Responding to the Essence of Place

We create buildings that celebrate the unique character of each place. By seeking out the subtleties and sensibilities that exist in each setting and then – without being eclectic or mimicking – we draw on the local culture and heritage to inform each project. 


Peabody Essex Museum

Our design for the Peabody Essex Museum in Salem, Massachusetts, grew out of appreciation of its extraordinarily beautiful and rich context. We redistributed the scale of the museum by creating “house galleries” that harmonized with the residential neighborhood that surrounds the site.  We also drew inspiration from the forms and materials of historical domestic architecture which created further resonance with the setting. 




Khalsa Heritage Centre

The Khalsa Heritage Centre rises out of the sand cliffs, built from local sandstone using traditional techniques and local labor. It is a museum of the Sikh people, celebrating 500 years of Sikh history and the 300th anniversary of the Khalsa, envisioned as an institution that would draw people to the region to experience both the sacred and cultural history of the Sikhs. The memorial is divided into two sections  that straddle a ravine filled by a series of reflecting pools. The western portion is connected to the town of Anandpur Sahib and is home to a number of gathering and community spaces, while the eastern structure houses permanent interpretive exhibition space in a series of undulating galleries that evoke the fortress architecture of the region, forming a dramatic skyline against the surrounding sand-cliff terrain and the foothills of the Himalaya Mountains beyond.

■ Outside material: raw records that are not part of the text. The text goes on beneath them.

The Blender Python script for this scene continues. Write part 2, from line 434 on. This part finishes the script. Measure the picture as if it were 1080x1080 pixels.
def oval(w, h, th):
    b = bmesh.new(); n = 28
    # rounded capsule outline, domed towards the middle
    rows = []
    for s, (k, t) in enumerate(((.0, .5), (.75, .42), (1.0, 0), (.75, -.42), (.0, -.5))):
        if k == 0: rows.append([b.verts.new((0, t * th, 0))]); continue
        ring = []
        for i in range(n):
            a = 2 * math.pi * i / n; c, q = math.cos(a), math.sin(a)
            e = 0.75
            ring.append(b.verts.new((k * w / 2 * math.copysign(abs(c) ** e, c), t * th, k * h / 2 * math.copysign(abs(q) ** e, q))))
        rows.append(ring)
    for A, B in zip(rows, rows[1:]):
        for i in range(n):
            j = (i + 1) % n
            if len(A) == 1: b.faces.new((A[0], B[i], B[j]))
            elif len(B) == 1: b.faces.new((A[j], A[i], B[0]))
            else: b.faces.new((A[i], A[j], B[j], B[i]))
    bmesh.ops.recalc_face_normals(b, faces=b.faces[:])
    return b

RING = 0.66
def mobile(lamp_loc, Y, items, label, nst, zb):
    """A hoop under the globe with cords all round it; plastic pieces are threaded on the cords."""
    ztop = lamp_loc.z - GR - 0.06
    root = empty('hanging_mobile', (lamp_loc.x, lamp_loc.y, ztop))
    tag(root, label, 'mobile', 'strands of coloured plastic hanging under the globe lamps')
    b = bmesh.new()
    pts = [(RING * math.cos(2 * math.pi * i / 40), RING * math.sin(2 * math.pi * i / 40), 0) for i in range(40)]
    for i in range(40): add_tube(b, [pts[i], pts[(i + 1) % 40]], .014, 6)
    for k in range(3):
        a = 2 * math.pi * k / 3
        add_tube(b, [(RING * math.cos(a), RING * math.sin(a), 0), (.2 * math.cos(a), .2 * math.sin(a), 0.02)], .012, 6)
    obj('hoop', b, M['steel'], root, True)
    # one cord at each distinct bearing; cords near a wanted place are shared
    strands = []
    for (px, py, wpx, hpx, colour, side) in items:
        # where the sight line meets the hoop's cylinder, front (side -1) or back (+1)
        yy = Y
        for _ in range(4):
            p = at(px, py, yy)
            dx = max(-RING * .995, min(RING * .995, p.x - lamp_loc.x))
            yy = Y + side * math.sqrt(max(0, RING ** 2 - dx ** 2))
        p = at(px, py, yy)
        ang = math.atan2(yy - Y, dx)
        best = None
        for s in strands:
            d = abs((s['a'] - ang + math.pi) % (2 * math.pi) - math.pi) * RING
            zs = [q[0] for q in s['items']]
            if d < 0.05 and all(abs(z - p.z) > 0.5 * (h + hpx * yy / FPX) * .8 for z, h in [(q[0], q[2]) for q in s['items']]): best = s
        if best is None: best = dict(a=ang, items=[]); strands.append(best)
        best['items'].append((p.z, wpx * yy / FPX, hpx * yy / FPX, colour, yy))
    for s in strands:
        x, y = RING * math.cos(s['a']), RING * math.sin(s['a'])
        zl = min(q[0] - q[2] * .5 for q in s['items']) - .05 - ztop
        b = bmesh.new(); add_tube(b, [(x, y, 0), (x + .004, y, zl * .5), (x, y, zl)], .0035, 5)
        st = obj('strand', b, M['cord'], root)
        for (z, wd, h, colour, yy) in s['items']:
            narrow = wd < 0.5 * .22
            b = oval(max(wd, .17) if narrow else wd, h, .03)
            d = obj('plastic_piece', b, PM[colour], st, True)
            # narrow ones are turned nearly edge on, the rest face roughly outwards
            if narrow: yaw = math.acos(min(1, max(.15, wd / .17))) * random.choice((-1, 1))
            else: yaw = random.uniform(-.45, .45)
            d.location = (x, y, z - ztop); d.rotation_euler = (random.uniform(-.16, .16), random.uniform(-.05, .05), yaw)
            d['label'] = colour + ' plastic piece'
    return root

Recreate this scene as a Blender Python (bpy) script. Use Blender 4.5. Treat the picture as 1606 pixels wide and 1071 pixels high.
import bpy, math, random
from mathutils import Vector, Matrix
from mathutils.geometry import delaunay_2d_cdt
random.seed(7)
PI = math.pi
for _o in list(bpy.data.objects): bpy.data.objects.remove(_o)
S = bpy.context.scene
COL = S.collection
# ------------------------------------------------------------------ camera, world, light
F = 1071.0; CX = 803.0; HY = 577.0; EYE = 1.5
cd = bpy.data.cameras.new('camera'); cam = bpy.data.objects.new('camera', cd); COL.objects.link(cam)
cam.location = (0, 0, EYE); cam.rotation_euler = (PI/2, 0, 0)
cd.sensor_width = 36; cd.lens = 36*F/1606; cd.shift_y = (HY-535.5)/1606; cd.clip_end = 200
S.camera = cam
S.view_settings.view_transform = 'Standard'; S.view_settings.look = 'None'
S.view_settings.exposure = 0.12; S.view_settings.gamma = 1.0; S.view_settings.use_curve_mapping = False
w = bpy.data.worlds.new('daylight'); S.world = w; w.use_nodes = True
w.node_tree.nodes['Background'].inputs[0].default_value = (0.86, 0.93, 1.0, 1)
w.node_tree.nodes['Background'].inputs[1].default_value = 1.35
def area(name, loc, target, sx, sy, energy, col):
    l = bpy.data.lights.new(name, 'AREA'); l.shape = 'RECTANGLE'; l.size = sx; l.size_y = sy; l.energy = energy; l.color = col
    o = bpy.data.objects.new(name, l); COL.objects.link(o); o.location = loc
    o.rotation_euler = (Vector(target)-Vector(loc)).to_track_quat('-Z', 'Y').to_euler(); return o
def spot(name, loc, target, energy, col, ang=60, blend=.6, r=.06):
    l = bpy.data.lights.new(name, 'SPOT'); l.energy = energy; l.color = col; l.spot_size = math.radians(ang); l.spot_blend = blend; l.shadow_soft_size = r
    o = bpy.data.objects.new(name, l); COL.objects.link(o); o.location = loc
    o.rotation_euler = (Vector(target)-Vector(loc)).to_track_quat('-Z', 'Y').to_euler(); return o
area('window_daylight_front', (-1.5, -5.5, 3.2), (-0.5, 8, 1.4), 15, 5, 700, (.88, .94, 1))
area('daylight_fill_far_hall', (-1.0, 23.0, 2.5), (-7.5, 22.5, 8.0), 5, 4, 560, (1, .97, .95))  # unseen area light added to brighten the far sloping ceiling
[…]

National Gallery of Canada

Built within the Ottawa Capital complex, adjacent to Parliament Hill and the National Cathedral, the National Gallery of Canada is an example of a contemporary project that exists respectfully and harmoniously within an historic heritage context. The museum is conceived as a rich experiential sequence that juxtaposes extroverted public spaces with introverted gallery and contemplation spaces. The design takes advantage of a prominent waterfront site overlooking Parliament. A gently ramped colonnade, which offers spectacular views of the Ottawa River and the Parliament beyond, leads from the main entrance to the Great Hall, which has become an important venue for Canada State functions.  The transparent forms visually join the museum with Ottawa’s heritage and the surrounding architecture of the city.